Saya dan keluarga pun memutuskan untuk melewati Pebihingan. Kala itu sekitar pukul dua siang dan rencana awal adalah sekitar tiga jam dari Payak 600 ke Ketapang. Rencana meleset, lamanya waktu amblas, lamanya waktu putar balik ke simpang Nanga Tayap, dan lamanya jalur Pebihingan membuat kami baru tiba di Kota Ketapang pukul satu dini hari. Mobil juga harus masuk reparasi.
Menanti keseriusan Pemprov Kalbar
Pak Sutarmidji selaku Gubernur Kalimantan Barat pada November 2022 lalu sempat menjanjikan anggaran pembangunan ruas jalan provinsi terbesar untuk Ketapang, sekitar Rp131 miliar untuk tahun 2023. Jalan Sungai Kelik beserta ruas Payak 600 digolongkan dalam jalan provinsi, sehingga sudah selayaknya masyarakat Ketapang berharap ada perbaikan ke depannya. Meskipun saat ini sudah empat bulan berlalu dan masih belum ada tanda-tanda Payak 600 dan sekitarnya akan mulus.
Memang sedang ada proyek perbaikan ruas Jalan Nasional Nanga Tayap-Kelik senilai Rp38,2 miliar yang digarap PT. Ariaputra Dwi Prima yang hingga April 2023 ini progresnya dikatakan sudah mencapai 86%. Akan tetapi, sepertinya area keramat bin amblas bernama Payak 600 justru belum disentuh karena kendala teknis dan beratnya medan.
Pak Sutarmidji sendiri mengakui keterbatasan dana provinsi, karena untuk perbaikan dan pembangunan jalan provinsi sepanjang satu kilometer saja membutuhkan sekitar Rp7 miliar.

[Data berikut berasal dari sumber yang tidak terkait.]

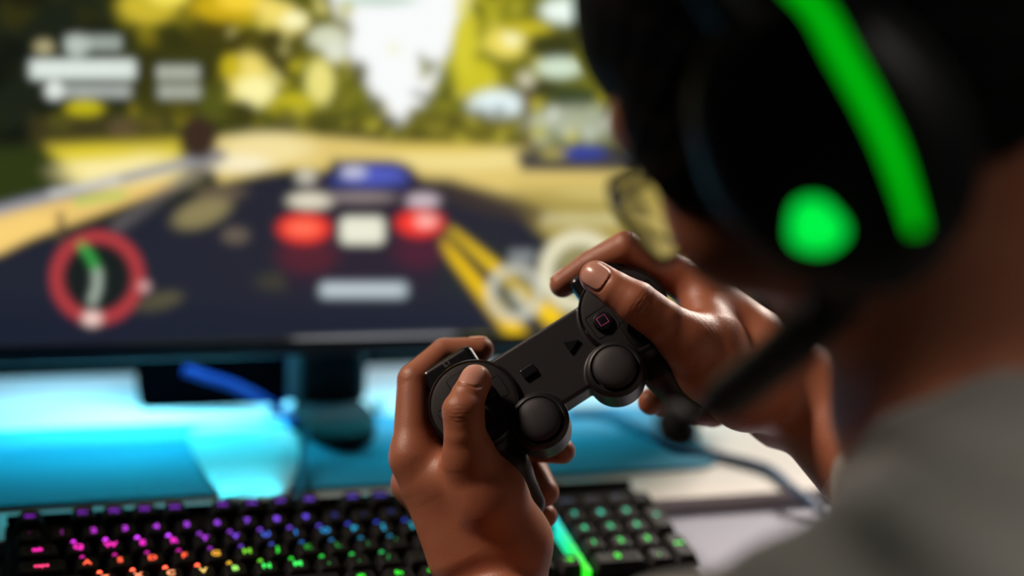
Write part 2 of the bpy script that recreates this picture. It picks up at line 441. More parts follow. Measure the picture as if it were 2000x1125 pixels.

Dan Payak 600 sendiri sudah puluhan tahun menjadi saksi bisu yang cacat dan abadi untuk disumpahi warga yang melintas.
Saya berusaha untuk tetap positive thinking dan husnuzan kepada Pemprov Kalimantan Barat serta jajaran Dinas Pekerjaan Umum. Mungkin saja anggarannya memang kurang, mungkin saja memang sedang dalam proses untuk pencairan, dan mungkin saja memang sudah direncanakan untuk perbaikan. Akan tetapi, jika kata “mungkin” itu berlaku untuk hal baik, kata tersebut juga bisa berlaku untuk hal buruk, dong.